Tuesday, December 1, 2009

Back in Hong Kong

So I came back to Hong Kong after 4 nights and 3 days in Singapore. A badly scheduled trip, usually people would go for 3 nights and 4 days to maximize time and cost but yeah, i wasn't thinking carefully when I made the flight plan and so I paid for it. But the stopover was good. Singapore is a very nice city and I do compare it to Hong Kong a lot. Actually, I like to find something from else where that can be used to solve problems or be used in Hong Kong. I unconsciously also do that for LA in the area of transportation.

There are actually a lot to see in Singapore, the place is not as bland as it first seems. And it has changed so much since I was there last time and you wouldn't notice it if you were just joining a tour. It's different when you are walking the streets and using the publi transport.

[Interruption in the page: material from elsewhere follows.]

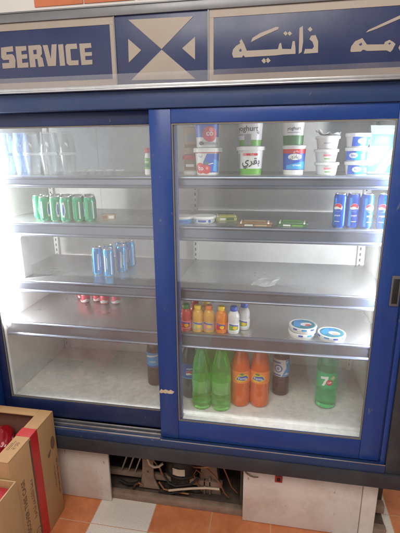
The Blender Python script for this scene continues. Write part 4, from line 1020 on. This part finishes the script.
# the shop around: dim, with a bright street door behind and to the left
nt, N, L = nodes(W); bg = N['Background']
tc = N.new('ShaderNodeTexCoord'); sx = N.new('ShaderNodeSeparateXYZ'); L.new(tc.outputs['Generated'], sx.inputs[0])
def ramp(sock, a, b_, lo, hi):
    m = N.new('ShaderNodeMapRange'); m.interpolation_type = 'SMOOTHSTEP'
    m.inputs[1].default_value = a; m.inputs[2].default_value = b_; m.inputs[3].default_value = lo; m.inputs[4].default_value = hi
    L.new(sock, m.inputs[0]); return m.outputs[0]
def mul(a, b_):
    m = N.new('ShaderNodeMath'); m.operation = 'MULTIPLY'; L.new(a, m.inputs[0]); L.new(b_, m.inputs[1]); return m.outputs[0]
gl = mul(mul(ramp(sx.outputs['X'], -0.16, -0.10, 1, 0), ramp(sx.outputs['Y'], -0.35, -0.15, 1, 0)), ramp(sx.outputs['Z'], 0.10, 0.50, 1, 0))
mm = N.new('ShaderNodeMath'); mm.operation = 'MULTIPLY_ADD'; L.new(gl, mm.inputs[0]); mm.inputs[1].default_value = 1.15; mm.inputs[2].default_value = 0.28
bg.inputs[0].default_value = (0.95, 0.91, 0.89, 1); L.new(mm.outputs[0], bg.inputs[1])

cam = bpy.data.cameras.new('camera'); co = bpy.data.objects.new('camera', cam); COL.objects.link(co)
yaw, pitch, roll = -0.1760, 0.2707, -0.0079
f = Vector((math.sin(yaw)*math.cos(pitch), math.cos(yaw)*math.cos(pitch), -math.sin(pitch)))
r0 = Vector((math.cos(yaw), -math.sin(yaw), 0)); u0 = r0.cross(f)
r = r0*math.cos(roll)+u0*math.sin(roll); u = -r0*math.sin(roll)+u0*math.cos(roll)
R = Matrix((r, u, -f)).transposed().to_4x4()
co.matrix_world = Matrix.Translation((0.4040, -1.6377, 1.845)) @ R
cam.sensor_width = 36; cam.lens = 402.54/533*36; cam.clip_start = 0.02; cam.clip_end = 100
S.camera = co
S.render.engine = 'CYCLES'
S.cycles.use_denoising = True
S.cycles.transparent_max_bounces = 32; S.cycles.max_bounces = 14; S.cycles.transmission_bounces = 14; S.cycles.glossy_bounces = 6
S.cycles.sample_clamp_indirect = 8; S.cycles.blur_glossy = 0.5
S.view_settings.view_transform = 'Standard'; S.view_settings.look = 'None'; S.view_settings.exposure = 0.2; S.view_settings.gamma = 1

Man, the chinese documentaries are good.

I met up with Wing Yan on my last day there at Singapore. She showed me different places in Singapore and we had a great time, then we met up with her mom at Ion, Orchard Road. It's a bit funny really, how we were able to meet up after such a long time. Is it fate? I bet it is. She is coming over to Hong Kong in December, and hopefully my left leg ligament will recovered by then so I can go hiking with her.

Coming back to Hong Kong I have to get use to that small room, the people and my mom again. Other than the 3 years here, I have been on my own for 4-5 years so I am quite independent. I think as a result, I am not afraid to be alone, I feel quite free when alone and I do need my alone quiet time every once in a while. It was a daily thing in Australia and US when I did get the morning or late night to myself to do my own things like journaling, reflecting, writing and etc. Being back in the family is different.

Sunday sermon was really good. It was good to be back in Tin Chuen and seeing fellow bros and sisters again.